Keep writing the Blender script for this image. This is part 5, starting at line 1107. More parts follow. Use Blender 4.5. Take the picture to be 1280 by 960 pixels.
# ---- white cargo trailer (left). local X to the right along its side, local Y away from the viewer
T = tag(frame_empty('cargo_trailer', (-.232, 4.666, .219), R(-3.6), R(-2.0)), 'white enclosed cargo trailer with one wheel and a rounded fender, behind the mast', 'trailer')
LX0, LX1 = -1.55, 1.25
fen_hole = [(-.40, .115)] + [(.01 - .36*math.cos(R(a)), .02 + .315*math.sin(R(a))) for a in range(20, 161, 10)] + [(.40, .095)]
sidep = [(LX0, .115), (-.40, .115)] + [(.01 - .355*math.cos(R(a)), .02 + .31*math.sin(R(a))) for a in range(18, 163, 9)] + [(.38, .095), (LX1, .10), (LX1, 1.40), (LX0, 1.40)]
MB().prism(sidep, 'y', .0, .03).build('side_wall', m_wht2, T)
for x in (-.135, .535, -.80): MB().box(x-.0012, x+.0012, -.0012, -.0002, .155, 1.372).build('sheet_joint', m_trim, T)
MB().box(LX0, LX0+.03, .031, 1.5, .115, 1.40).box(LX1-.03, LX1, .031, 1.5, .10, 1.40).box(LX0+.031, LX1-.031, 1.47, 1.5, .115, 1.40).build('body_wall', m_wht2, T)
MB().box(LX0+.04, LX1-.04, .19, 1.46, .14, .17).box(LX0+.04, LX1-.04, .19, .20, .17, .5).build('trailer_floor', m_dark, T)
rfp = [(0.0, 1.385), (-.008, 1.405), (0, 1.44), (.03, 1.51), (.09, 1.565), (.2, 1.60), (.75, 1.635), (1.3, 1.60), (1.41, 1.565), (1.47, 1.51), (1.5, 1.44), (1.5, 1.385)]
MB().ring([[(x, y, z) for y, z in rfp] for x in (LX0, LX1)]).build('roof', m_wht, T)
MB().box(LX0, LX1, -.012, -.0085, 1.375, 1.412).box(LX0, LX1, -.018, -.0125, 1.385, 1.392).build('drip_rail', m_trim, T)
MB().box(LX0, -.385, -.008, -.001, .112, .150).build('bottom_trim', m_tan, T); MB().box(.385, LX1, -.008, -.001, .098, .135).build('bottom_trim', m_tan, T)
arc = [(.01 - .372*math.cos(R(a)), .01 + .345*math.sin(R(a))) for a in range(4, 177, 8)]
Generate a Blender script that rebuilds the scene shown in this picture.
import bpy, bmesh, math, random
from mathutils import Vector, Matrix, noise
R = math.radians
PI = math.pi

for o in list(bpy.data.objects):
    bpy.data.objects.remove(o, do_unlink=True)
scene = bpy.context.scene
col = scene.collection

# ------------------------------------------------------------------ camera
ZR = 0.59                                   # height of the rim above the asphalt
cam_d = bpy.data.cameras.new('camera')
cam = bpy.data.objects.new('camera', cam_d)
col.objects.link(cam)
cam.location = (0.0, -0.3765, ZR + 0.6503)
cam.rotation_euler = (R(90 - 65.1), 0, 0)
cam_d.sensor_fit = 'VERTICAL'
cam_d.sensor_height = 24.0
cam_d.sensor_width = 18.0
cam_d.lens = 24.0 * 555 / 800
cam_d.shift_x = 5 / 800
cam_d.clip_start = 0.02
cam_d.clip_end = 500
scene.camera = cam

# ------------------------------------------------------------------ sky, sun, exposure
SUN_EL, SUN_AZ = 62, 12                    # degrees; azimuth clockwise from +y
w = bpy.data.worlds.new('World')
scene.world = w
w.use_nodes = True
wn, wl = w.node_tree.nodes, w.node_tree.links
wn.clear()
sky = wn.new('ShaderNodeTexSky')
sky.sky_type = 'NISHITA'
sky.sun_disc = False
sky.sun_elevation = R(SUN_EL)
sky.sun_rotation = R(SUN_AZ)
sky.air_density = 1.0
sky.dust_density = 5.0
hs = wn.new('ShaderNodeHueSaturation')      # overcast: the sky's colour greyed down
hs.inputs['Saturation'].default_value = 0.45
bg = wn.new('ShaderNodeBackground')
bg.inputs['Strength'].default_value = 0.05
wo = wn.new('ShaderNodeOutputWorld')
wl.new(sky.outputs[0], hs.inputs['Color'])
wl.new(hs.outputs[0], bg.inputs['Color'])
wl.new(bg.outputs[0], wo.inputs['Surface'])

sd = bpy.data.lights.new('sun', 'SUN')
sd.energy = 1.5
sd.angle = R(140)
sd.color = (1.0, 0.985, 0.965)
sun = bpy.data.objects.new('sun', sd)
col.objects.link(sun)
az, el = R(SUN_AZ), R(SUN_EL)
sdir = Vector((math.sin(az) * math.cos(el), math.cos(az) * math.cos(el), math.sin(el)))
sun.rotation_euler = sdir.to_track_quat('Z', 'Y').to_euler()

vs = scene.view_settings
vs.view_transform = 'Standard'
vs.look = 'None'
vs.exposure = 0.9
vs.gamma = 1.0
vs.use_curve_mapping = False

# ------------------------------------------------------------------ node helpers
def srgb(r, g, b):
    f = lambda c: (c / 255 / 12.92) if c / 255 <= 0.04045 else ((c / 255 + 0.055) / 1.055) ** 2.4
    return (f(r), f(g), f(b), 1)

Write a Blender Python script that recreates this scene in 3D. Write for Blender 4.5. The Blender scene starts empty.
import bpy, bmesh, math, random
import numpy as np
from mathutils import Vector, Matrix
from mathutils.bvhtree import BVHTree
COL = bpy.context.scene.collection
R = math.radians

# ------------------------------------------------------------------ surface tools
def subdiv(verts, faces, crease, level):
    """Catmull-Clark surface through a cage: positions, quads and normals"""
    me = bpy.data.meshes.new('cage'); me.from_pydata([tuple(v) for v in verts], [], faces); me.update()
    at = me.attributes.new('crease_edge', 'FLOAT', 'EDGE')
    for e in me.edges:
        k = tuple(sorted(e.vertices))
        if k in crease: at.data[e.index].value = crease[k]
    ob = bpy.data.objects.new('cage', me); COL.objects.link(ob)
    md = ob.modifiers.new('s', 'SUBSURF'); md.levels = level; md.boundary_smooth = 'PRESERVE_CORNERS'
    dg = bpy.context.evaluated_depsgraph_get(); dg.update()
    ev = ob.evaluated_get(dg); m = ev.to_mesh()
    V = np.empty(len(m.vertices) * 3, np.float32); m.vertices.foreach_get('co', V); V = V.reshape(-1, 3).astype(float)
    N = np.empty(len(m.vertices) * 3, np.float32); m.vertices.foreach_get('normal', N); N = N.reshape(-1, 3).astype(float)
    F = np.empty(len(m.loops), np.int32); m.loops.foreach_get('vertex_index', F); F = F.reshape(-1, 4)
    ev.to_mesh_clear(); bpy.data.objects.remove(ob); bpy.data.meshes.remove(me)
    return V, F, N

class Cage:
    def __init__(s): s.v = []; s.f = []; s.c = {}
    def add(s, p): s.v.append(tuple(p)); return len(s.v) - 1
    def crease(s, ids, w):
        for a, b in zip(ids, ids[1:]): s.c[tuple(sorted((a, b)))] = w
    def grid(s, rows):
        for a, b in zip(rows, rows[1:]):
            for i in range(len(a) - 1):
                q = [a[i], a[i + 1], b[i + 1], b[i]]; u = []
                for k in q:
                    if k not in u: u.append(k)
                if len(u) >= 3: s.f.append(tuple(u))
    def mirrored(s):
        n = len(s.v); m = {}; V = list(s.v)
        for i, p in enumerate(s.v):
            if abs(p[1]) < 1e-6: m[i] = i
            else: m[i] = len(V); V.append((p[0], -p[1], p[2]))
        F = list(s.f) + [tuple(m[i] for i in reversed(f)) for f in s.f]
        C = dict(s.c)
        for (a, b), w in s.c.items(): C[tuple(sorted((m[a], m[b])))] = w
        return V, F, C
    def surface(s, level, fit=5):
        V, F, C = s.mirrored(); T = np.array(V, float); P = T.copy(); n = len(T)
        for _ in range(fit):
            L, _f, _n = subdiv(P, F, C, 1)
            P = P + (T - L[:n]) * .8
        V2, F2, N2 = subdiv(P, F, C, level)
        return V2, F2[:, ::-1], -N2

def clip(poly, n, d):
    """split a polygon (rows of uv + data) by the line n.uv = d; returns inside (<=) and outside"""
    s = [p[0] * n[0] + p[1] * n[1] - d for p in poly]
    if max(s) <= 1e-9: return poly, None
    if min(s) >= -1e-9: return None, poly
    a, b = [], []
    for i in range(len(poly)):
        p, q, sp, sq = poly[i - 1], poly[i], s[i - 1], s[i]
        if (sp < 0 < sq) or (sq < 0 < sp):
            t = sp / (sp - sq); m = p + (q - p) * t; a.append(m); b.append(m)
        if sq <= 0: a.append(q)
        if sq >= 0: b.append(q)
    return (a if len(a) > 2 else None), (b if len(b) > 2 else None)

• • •

WORK TO BE COMPLETED - Please transcribe, exactly and with nothing added, the lines from the first line of the material above through the line that contains "PI = math.pi".

RESULT FOR THIS EXERCISE -
Keep writing the Blender script for this image. This is part 5, starting at line 1107. More parts follow. Use Blender 4.5. Take the picture to be 1280 by 960 pixels.
# ---- white cargo trailer (left). local X to the right along its side, local Y away from the viewer
T = tag(frame_empty('cargo_trailer', (-.232, 4.666, .219), R(-3.6), R(-2.0)), 'white enclosed cargo trailer with one wheel and a rounded fender, behind the mast', 'trailer')
LX0, LX1 = -1.55, 1.25
fen_hole = [(-.40, .115)] + [(.01 - .36*math.cos(R(a)), .02 + .315*math.sin(R(a))) for a in range(20, 161, 10)] + [(.40, .095)]
sidep = [(LX0, .115), (-.40, .115)] + [(.01 - .355*math.cos(R(a)), .02 + .31*math.sin(R(a))) for a in range(18, 163, 9)] + [(.38, .095), (LX1, .10), (LX1, 1.40), (LX0, 1.40)]
MB().prism(sidep, 'y', .0, .03).build('side_wall', m_wht2, T)
for x in (-.135, .535, -.80): MB().box(x-.0012, x+.0012, -.0012, -.0002, .155, 1.372).build('sheet_joint', m_trim, T)
MB().box(LX0, LX0+.03, .031, 1.5, .115, 1.40).box(LX1-.03, LX1, .031, 1.5, .10, 1.40).box(LX0+.031, LX1-.031, 1.47, 1.5, .115, 1.40).build('body_wall', m_wht2, T)
MB().box(LX0+.04, LX1-.04, .19, 1.46, .14, .17).box(LX0+.04, LX1-.04, .19, .20, .17, .5).build('trailer_floor', m_dark, T)
rfp = [(0.0, 1.385), (-.008, 1.405), (0, 1.44), (.03, 1.51), (.09, 1.565), (.2, 1.60), (.75, 1.635), (1.3, 1.60), (1.41, 1.565), (1.47, 1.51), (1.5, 1.44), (1.5, 1.385)]
MB().ring([[(x, y, z) for y, z in rfp] for x in (LX0, LX1)]).build('roof', m_wht, T)
MB().box(LX0, LX1, -.012, -.0085, 1.375, 1.412).box(LX0, LX1, -.018, -.0125, 1.385, 1.392).build('drip_rail', m_trim, T)
MB().box(LX0, -.385, -.008, -.001, .112, .150).build('bottom_trim', m_tan, T); MB().box(.385, LX1, -.008, -.001, .098, .135).build('bottom_trim', m_tan, T)
arc = [(.01 - .372*math.cos(R(a)), .01 + .345*math.sin(R(a))) for a in range(4, 177, 8)]
Generate a Blender script that rebuilds the scene shown in this picture.
import bpy, bmesh, math, random
from mathutils import Vector, Matrix, noise
R = math.radians
PI = math.pi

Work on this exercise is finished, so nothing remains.